I set up a simple experiment where I connected 8x680nF 450VAC polypropylene film capacitors in parallel across a 250VAC, 50Hz mains supply. The capacitors, nominally at 640nF each, have an equivalent series resistance (ESR) of 1.5 ohms at 100Hz.
simulate this circuit – Schematic created using CircuitLab
Using an oscilloscope, I monitored the voltage across one capacitor and the current through the mains input wire with a precise current probe. The setup initially drew around 570mA from a 230VAC source:
The oscilloscope captures the following:
- Blue waveform: current (current probe sensitivity at 100mV/A, 50mV per division).
- Yellow waveform: voltage across the circuit.
Plotted graph showing current usage:
An energy meter reported 421mA - 426mA with a power factor of 0, total energy consumption of 0W, indicating reactive power.
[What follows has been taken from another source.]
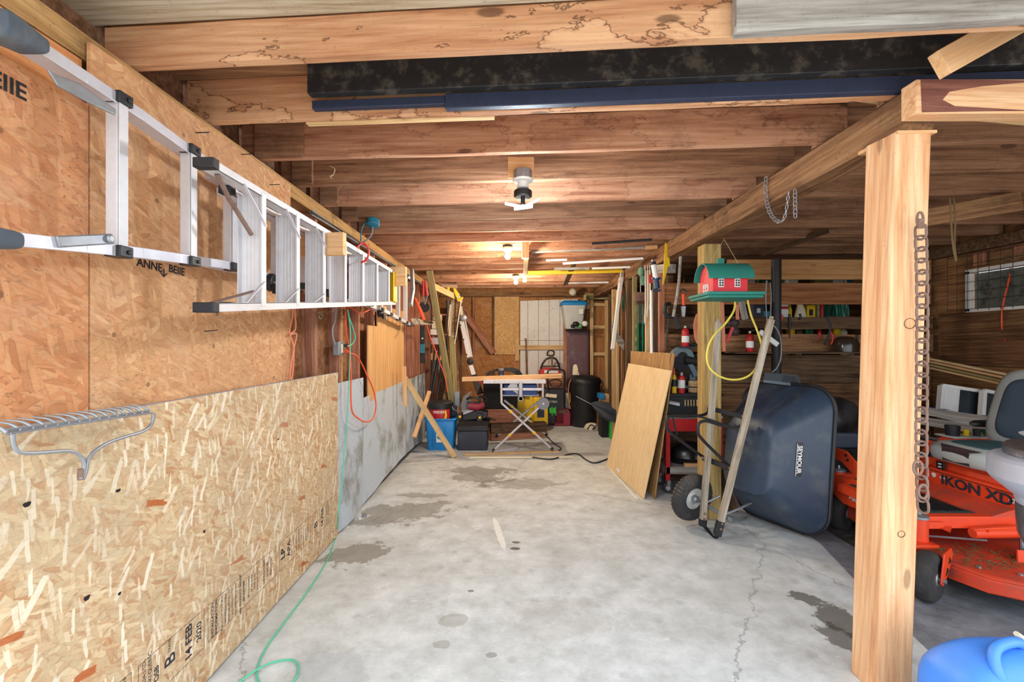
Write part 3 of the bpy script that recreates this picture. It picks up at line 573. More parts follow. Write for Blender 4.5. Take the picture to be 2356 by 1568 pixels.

However, the scope reported a peak current draw of over 500mA.
The oscilloscope indicated maximum current draw coinciding with the voltage zero crossing, aligning with the expected behaviour of the capacitors discharging.
When I introduced a big 38mH toroidal inductor (with approximately 4-ohm ESR (@100Hz)) designed to handle over 10A current without saturating in series with the capacitors, I noticed a significant current spike of over 2A at the zero crossing:
Plotted graph showing current spikes:
In this setup, the oscilloscope captures the following:
- Blue waveform: current (current probe sensitivity at 100mV/A, 100mV per division).
- Yellow waveform: voltage across the circuit as before.
An energy meter reported ~560mA, still with a power factor of 0 and a total energy consumption of 0W as well. However, the scope reported a peak current draw of over 2A!
This surge in current consumption persisted even with a reduced supply voltage of 50VAC, 50Hz from an autotransformer and when testing with other inductors rated for higher currents, as well as a common mode choke rated at 2A with a similar ESR.
Calculations for the resonant frequency of the LC circuit suggest an f0 of approximately 361Hz:
$$f_0 = \frac{1}{2 \pi \sqrt{L \cdot C}}$$
Plugging in the values:
$$f_0 = \frac{1}{2 \pi \sqrt{38 \times 10^{-3} \cdot 5.12 \times 10^{-6}}}$$
$$f_0 = \frac{1}{2 \pi \sqrt{0.038 \cdot 0.00000512}}$$
$$f_0 \approx 361.00 \ \text{Hz}$$
This is distant from the supply frequency of 50Hz, ruling out resonance as a cause for the spikes.
The question then is: What could be causing these large current spikes at the zero crossing? Intuitively, the inductor should mitigate sudden changes in current, yet the opposite is observed. What mechanisms might be at play here to cause this counter-intuitive result?